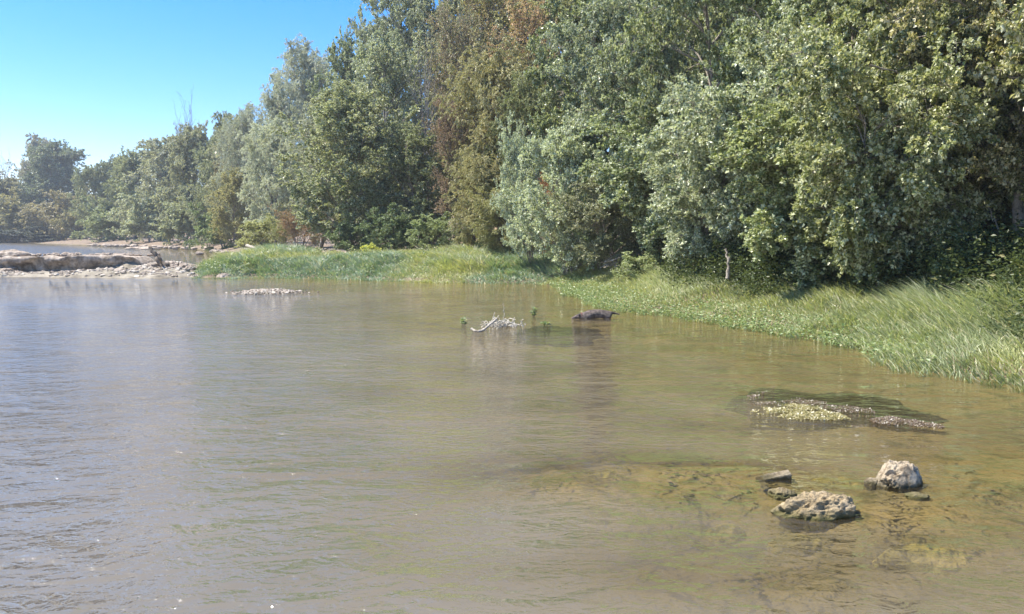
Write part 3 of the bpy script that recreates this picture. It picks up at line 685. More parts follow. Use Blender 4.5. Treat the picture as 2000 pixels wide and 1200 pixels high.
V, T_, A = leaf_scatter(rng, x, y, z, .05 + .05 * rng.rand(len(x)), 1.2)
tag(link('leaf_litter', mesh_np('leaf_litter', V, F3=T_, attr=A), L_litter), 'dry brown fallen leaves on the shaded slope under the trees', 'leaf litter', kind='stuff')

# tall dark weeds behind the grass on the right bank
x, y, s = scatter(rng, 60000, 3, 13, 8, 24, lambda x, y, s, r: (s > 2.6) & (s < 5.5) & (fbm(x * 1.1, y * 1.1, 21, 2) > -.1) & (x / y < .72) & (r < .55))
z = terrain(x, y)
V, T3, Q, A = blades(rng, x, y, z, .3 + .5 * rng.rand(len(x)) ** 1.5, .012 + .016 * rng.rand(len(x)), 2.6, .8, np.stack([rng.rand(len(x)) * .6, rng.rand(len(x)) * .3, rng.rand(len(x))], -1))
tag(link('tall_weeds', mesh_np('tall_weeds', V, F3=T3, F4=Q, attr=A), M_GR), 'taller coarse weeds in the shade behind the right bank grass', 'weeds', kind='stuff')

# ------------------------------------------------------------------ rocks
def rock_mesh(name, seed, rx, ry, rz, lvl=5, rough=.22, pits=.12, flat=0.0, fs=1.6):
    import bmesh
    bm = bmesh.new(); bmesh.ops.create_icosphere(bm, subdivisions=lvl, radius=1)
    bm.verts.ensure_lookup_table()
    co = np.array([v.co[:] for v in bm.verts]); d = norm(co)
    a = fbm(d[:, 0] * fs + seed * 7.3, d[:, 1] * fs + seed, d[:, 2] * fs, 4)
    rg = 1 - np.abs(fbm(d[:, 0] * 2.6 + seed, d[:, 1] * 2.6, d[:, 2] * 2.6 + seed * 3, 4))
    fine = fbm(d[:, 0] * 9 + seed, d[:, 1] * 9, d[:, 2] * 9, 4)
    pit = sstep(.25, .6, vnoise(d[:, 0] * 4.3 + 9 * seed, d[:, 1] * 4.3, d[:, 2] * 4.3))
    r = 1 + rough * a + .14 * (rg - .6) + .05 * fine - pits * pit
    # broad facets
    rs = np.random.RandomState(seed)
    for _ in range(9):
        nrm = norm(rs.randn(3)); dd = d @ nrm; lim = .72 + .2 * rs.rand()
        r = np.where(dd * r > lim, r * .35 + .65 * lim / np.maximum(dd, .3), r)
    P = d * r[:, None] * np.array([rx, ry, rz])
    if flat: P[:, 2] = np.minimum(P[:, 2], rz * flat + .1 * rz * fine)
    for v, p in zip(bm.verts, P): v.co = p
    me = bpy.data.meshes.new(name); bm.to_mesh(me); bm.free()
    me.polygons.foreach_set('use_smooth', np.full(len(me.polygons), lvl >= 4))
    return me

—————

WHAT TO PRODUCE => All of the material above should be reproduced exactly, except the pictures.

REPLY TO THE TASK =>
Write part 3 of the bpy script that recreates this picture. It picks up at line 685. More parts follow. Use Blender 4.5. Treat the picture as 2000 pixels wide and 1200 pixels high.
V, T_, A = leaf_scatter(rng, x, y, z, .05 + .05 * rng.rand(len(x)), 1.2)
tag(link('leaf_litter', mesh_np('leaf_litter', V, F3=T_, attr=A), L_litter), 'dry brown fallen leaves on the shaded slope under the trees', 'leaf litter', kind='stuff')

# tall dark weeds behind the grass on the right bank
x, y, s = scatter(rng, 60000, 3, 13, 8, 24, lambda x, y, s, r: (s > 2.6) & (s < 5.5) & (fbm(x * 1.1, y * 1.1, 21, 2) > -.1) & (x / y < .72) & (r < .55))
z = terrain(x, y)
V, T3, Q, A = blades(rng, x, y, z, .3 + .5 * rng.rand(len(x)) ** 1.5, .012 + .016 * rng.rand(len(x)), 2.6, .8, np.stack([rng.rand(len(x)) * .6, rng.rand(len(x)) * .3, rng.rand(len(x))], -1))
tag(link('tall_weeds', mesh_np('tall_weeds', V, F3=T3, F4=Q, attr=A), M_GR), 'taller coarse weeds in the shade behind the right bank grass', 'weeds', kind='stuff')

# ------------------------------------------------------------------ rocks
def rock_mesh(name, seed, rx, ry, rz, lvl=5, rough=.22, pits=.12, flat=0.0, fs=1.6):
    import bmesh
    bm = bmesh.new(); bmesh.ops.create_icosphere(bm, subdivisions=lvl, radius=1)
    bm.verts.ensure_lookup_table()
    co = np.array([v.co[:] for v in bm.verts]); d = norm(co)
    a = fbm(d[:, 0] * fs + seed * 7.3, d[:, 1] * fs + seed, d[:, 2] * fs, 4)
    rg = 1 - np.abs(fbm(d[:, 0] * 2.6 + seed, d[:, 1] * 2.6, d[:, 2] * 2.6 + seed * 3, 4))
    fine = fbm(d[:, 0] * 9 + seed, d[:, 1] * 9, d[:, 2] * 9, 4)
    pit = sstep(.25, .6, vnoise(d[:, 0] * 4.3 + 9 * seed, d[:, 1] * 4.3, d[:, 2] * 4.3))
    r = 1 + rough * a + .14 * (rg - .6) + .05 * fine - pits * pit
    # broad facets
    rs = np.random.RandomState(seed)
    for _ in range(9):
        nrm = norm(rs.randn(3)); dd = d @ nrm; lim = .72 + .2 * rs.rand()
        r = np.where(dd * r > lim, r * .35 + .65 * lim / np.maximum(dd, .3), r)
    P = d * r[:, None] * np.array([rx, ry, rz])
    if flat: P[:, 2] = np.minimum(P[:, 2], rz * flat + .1 * rz * fine)
    for v, p in zip(bm.verts, P): v.co = p
    me = bpy.data.meshes.new(name); bm.to_mesh(me); bm.free()
    me.polygons.foreach_set('use_smooth', np.full(len(me.polygons), lvl >= 4))
    return me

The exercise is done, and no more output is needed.